::: Data shown
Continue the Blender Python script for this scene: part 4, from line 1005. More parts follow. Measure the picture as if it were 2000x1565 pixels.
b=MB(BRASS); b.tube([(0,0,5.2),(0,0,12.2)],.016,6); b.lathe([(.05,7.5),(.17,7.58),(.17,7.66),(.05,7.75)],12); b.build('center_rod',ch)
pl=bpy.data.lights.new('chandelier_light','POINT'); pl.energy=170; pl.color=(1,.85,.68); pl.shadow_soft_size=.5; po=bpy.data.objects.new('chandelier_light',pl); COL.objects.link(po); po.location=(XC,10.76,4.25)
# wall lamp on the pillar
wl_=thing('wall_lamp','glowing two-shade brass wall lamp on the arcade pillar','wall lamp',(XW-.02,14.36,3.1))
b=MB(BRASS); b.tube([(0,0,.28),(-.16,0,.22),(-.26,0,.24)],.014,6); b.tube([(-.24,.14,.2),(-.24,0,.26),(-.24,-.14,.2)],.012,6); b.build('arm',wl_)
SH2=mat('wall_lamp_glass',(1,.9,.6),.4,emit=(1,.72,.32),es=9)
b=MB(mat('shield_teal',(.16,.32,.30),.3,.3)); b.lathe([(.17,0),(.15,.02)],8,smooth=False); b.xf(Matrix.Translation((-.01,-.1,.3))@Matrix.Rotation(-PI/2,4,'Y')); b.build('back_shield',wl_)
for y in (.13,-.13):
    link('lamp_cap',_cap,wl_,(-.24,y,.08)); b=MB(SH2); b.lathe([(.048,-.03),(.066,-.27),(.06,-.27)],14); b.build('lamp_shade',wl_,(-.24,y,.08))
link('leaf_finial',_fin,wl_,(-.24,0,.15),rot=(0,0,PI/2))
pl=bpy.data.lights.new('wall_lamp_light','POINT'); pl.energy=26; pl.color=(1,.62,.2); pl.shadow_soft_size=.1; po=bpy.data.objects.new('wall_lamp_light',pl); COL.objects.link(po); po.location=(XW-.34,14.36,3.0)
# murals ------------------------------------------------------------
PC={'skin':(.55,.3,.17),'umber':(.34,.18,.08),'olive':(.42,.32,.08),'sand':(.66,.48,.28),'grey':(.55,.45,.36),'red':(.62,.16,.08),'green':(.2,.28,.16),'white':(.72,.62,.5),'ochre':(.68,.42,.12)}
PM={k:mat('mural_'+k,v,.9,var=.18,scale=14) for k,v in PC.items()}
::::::
- _Aim_:
Write the entire listing out again, word for word.

- _Task answer_:
Continue the Blender Python script for this scene: part 4, from line 1005. More parts follow. Measure the picture as if it were 2000x1565 pixels.
b=MB(BRASS); b.tube([(0,0,5.2),(0,0,12.2)],.016,6); b.lathe([(.05,7.5),(.17,7.58),(.17,7.66),(.05,7.75)],12); b.build('center_rod',ch)
pl=bpy.data.lights.new('chandelier_light','POINT'); pl.energy=170; pl.color=(1,.85,.68); pl.shadow_soft_size=.5; po=bpy.data.objects.new('chandelier_light',pl); COL.objects.link(po); po.location=(XC,10.76,4.25)
# wall lamp on the pillar
wl_=thing('wall_lamp','glowing two-shade brass wall lamp on the arcade pillar','wall lamp',(XW-.02,14.36,3.1))
b=MB(BRASS); b.tube([(0,0,.28),(-.16,0,.22),(-.26,0,.24)],.014,6); b.tube([(-.24,.14,.2),(-.24,0,.26),(-.24,-.14,.2)],.012,6); b.build('arm',wl_)
SH2=mat('wall_lamp_glass',(1,.9,.6),.4,emit=(1,.72,.32),es=9)
b=MB(mat('shield_teal',(.16,.32,.30),.3,.3)); b.lathe([(.17,0),(.15,.02)],8,smooth=False); b.xf(Matrix.Translation((-.01,-.1,.3))@Matrix.Rotation(-PI/2,4,'Y')); b.build('back_shield',wl_)
for y in (.13,-.13):
    link('lamp_cap',_cap,wl_,(-.24,y,.08)); b=MB(SH2); b.lathe([(.048,-.03),(.066,-.27),(.06,-.27)],14); b.build('lamp_shade',wl_,(-.24,y,.08))
link('leaf_finial',_fin,wl_,(-.24,0,.15),rot=(0,0,PI/2))
pl=bpy.data.lights.new('wall_lamp_light','POINT'); pl.energy=26; pl.color=(1,.62,.2); pl.shadow_soft_size=.1; po=bpy.data.objects.new('wall_lamp_light',pl); COL.objects.link(po); po.location=(XW-.34,14.36,3.0)
# murals ------------------------------------------------------------
PC={'skin':(.55,.3,.17),'umber':(.34,.18,.08),'olive':(.42,.32,.08),'sand':(.66,.48,.28),'grey':(.55,.45,.36),'red':(.62,.16,.08),'green':(.2,.28,.16),'white':(.72,.62,.5),'ochre':(.68,.42,.12)}
PM={k:mat('mural_'+k,v,.9,var=.18,scale=14) for k,v in PC.items()}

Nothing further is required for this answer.